Overcoming the October Lull

by | Oct 5, 2021 | Bowhunting, Featured

Glassing deer through binoculars on early September evenings is enough to excite any bowhunter. After all, finding deer is half the battle to hunting them successfully.

Many hunters use that summer scouting to determine their stand locations for the rest of the season. They set up, hunt a few times in the early season and smile at the thought of having figured the elusive creatures out. But then, just like that, the deer seem to disappear, often not showing up again until the rut starts in early November.

The hunting community deemed this unproductive time period the October lull because of the apparent “lull” in deer activity. But according to research done by Dr. Mark Conner and graduate student James Tomberlin at Chesapeake Farms in Maryland, deer movement actually increases steadily from late summer through the rut. So, if deer are moving more, why are hunters seeing them less often?

David Westmoreland, owner of Prairieland Outfitters and a real estate agent for Whitetail Properties, said it’s common for people to stop seeing deer come October, so they write it off as a lull. In reality, it’s just a misunderstanding of deer behavior.

“I don’t believe in the October lull,” he said. “The lull is because there’s a constant change of food sources. Summer food sources come to an end, and it’s the most bountiful time of food for whitetails. The beans are still green, acorns are falling and corn is being cut, so there’s a tremendous amount of food. They have to eat every day, but where they eat could change by the day.”

Westmoreland has bowhunted for 45 years, and he retired from work in the archery industry in 2018. He’s killed deer — and has seen others shoot deer — throughout the season, including in October.

“There’s a party in the whitetail woods every day of the year,” he said. “Sometimes you’re invited and sometimes you’re not, but when you’re not it’s because the deer changed food sources. You have to be in tune with what’s going on and stay on them all the time (to stay in the action).”

 Although changing food sources are the main culprit for slower hunting, Westmoreland said two other changes could also affect deer sightings:

1. Buck bachelor groups break up.

Bucks travel together in bachelor groups in summer, but as the days shorten and testosterone levels rise, they start to spar to establish pecking order. Dominant bucks run subordinate bucks out of their fall territory, and they live as rival loners throughout the rut.

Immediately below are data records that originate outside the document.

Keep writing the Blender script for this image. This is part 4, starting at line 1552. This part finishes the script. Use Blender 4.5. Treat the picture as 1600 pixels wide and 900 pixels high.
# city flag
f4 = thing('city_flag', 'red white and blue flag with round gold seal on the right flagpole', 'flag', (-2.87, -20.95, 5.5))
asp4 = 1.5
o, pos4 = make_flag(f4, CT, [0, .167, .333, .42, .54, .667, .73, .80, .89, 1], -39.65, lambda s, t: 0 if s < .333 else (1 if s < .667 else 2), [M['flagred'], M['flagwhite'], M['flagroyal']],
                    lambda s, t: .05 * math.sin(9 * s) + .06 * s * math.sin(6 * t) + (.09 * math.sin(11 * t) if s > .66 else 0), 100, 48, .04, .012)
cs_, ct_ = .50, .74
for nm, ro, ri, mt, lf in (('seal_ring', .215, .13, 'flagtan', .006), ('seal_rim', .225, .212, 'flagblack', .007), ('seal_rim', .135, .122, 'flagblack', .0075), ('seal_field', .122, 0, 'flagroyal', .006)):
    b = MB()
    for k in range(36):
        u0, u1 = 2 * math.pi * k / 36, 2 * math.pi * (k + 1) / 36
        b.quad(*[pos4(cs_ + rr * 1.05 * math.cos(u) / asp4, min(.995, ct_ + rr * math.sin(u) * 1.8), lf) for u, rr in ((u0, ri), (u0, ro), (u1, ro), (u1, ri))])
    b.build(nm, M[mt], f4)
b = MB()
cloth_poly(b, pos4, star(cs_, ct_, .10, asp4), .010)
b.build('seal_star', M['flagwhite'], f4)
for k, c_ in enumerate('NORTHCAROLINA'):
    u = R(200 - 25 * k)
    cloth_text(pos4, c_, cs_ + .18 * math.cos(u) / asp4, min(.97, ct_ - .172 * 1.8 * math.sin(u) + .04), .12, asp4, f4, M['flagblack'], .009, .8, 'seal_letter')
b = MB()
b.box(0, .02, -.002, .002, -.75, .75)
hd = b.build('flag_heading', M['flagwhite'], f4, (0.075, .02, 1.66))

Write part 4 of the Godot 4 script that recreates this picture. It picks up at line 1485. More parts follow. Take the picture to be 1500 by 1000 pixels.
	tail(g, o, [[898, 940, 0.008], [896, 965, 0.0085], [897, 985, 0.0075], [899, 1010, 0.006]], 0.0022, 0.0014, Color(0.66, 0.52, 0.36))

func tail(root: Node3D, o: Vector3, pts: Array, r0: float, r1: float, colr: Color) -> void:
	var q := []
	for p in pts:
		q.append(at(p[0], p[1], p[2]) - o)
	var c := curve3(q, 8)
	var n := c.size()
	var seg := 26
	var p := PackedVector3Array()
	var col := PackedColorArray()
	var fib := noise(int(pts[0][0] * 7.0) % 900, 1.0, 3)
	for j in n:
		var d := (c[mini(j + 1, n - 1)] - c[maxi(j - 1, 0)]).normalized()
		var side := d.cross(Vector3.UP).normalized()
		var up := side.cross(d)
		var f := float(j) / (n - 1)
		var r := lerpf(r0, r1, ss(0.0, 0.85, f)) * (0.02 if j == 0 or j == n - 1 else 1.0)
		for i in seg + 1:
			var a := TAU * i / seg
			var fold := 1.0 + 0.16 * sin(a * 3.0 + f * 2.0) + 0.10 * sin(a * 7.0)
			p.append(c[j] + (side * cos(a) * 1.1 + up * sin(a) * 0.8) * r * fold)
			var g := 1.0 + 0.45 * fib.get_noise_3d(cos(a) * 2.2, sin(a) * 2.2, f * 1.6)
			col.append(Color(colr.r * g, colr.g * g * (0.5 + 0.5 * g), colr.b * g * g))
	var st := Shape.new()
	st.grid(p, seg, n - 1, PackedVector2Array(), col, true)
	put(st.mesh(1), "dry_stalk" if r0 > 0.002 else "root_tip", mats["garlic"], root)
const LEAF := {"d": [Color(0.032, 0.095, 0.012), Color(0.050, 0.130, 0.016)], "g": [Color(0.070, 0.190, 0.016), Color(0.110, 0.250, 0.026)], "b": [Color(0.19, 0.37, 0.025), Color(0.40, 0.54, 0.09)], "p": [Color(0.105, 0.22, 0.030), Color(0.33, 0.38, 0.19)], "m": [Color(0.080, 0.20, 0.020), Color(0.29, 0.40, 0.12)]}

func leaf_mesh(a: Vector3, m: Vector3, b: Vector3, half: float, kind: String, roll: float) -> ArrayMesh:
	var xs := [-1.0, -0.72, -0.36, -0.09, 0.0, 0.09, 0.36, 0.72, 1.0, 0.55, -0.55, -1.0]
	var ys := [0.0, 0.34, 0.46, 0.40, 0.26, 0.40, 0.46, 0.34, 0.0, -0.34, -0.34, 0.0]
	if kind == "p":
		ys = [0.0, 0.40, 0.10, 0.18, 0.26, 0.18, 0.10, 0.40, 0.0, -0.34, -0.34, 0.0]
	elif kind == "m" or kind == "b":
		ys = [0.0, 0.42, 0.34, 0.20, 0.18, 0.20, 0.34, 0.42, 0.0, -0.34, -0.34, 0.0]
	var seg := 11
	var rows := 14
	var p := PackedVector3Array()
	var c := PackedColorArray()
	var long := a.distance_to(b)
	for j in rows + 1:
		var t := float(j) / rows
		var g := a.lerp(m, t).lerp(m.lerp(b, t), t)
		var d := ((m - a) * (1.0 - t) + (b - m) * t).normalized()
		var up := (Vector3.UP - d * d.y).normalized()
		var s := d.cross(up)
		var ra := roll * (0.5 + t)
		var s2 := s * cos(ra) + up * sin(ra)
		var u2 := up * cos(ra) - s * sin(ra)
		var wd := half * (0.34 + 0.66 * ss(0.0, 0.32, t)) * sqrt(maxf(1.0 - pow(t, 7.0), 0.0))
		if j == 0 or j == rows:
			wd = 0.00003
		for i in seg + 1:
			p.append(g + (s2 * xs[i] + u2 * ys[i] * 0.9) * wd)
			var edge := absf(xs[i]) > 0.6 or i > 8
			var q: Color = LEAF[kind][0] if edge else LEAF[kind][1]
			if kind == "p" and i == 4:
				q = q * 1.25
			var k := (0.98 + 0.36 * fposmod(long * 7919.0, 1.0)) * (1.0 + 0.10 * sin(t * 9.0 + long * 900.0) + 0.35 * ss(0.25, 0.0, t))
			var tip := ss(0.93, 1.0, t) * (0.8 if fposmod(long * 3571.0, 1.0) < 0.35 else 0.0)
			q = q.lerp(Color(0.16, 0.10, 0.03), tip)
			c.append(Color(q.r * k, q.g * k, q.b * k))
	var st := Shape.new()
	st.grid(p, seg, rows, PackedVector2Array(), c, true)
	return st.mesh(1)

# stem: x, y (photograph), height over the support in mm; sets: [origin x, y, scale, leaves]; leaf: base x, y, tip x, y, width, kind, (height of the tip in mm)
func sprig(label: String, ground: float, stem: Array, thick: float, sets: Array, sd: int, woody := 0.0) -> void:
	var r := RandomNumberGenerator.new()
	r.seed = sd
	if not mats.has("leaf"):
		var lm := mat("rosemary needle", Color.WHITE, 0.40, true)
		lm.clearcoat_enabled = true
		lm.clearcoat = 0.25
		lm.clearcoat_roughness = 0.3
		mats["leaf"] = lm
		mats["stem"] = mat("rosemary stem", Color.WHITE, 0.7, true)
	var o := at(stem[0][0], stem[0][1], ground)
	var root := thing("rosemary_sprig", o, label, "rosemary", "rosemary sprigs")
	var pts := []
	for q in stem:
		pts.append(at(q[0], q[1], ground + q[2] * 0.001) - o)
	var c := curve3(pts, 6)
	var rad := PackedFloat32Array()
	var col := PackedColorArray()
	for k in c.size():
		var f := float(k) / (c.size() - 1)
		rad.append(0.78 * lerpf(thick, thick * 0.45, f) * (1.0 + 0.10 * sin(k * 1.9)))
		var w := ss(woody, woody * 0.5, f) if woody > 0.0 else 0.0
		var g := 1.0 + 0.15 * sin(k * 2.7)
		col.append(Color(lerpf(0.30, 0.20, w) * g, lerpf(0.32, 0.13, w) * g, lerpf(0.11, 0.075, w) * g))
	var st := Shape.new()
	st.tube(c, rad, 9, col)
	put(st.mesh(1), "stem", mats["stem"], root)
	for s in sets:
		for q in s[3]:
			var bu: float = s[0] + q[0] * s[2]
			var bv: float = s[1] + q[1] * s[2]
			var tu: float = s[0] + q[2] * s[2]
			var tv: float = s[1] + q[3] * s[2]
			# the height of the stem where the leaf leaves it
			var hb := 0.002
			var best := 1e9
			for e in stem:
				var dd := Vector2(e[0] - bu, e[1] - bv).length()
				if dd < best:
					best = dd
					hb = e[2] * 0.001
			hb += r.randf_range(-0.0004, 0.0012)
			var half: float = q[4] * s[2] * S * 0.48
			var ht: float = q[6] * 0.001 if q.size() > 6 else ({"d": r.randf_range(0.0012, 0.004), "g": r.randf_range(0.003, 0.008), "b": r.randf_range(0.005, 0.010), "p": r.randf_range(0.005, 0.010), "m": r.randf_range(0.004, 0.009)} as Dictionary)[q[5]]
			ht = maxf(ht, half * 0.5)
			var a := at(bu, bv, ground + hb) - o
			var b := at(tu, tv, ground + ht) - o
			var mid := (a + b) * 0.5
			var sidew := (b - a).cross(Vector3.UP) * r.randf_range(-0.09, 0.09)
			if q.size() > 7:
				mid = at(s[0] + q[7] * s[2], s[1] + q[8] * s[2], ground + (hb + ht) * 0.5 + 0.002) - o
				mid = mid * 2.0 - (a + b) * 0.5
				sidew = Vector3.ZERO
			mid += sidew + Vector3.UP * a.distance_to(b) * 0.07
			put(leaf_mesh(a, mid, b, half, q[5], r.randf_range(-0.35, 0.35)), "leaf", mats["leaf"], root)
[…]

“Bachelor groups are still together in September, but they start to break up in October,” Westmoreland said. “You might have a buck that lived in one area all summer but is now a mile away. That happens at the exact same time (as shifting food sources), and bucks change their routines and where they travel as a result.”

2. Does start to get harassed and go into hiding.

As a buck’s testosterone level rises in early October, he’ll start to actively search for, follow and investigate does. That behavior affects doe behavior, especially if the does aren’t ready to breed.

“Does become harder to come by, too, because the bucks are starting to chase and become more aggressive,” Westmoreland said. “They don’t seem as plentiful as they once were because they’re not as visible out in the open.”

Hunting pressure might also be to blame as cooler weather inspires more bowhunters to hit the woods and gun hunters prepare for their season. Regardless, deer still live in the woods; you just have to find them.

Westmoreland said many hunters are scared to scout after the season starts because they don’t want to leave their scent in the woods. He said that’s understandable, but he still recommends going afield from time to time throughout October to locate deer. If you find their food sources and where they hang out, go to them. Being flexible and moving with the deer are the only ways to ensure you’ll continue to see them throughout the season.

It sounds easy enough, but Westmoreland said finding and hunting deer in October is still admittedly challenging. “It’s tough this time of year until November,” he said. “Don’t get discouraged or burn yourself out hunting hard if you aren’t seeing deer.”

If you find yourself frustrated by the situation, take a break and start again with an open mind and new resolve. One of the best things about hunting October is knowing that it’s only going to get better.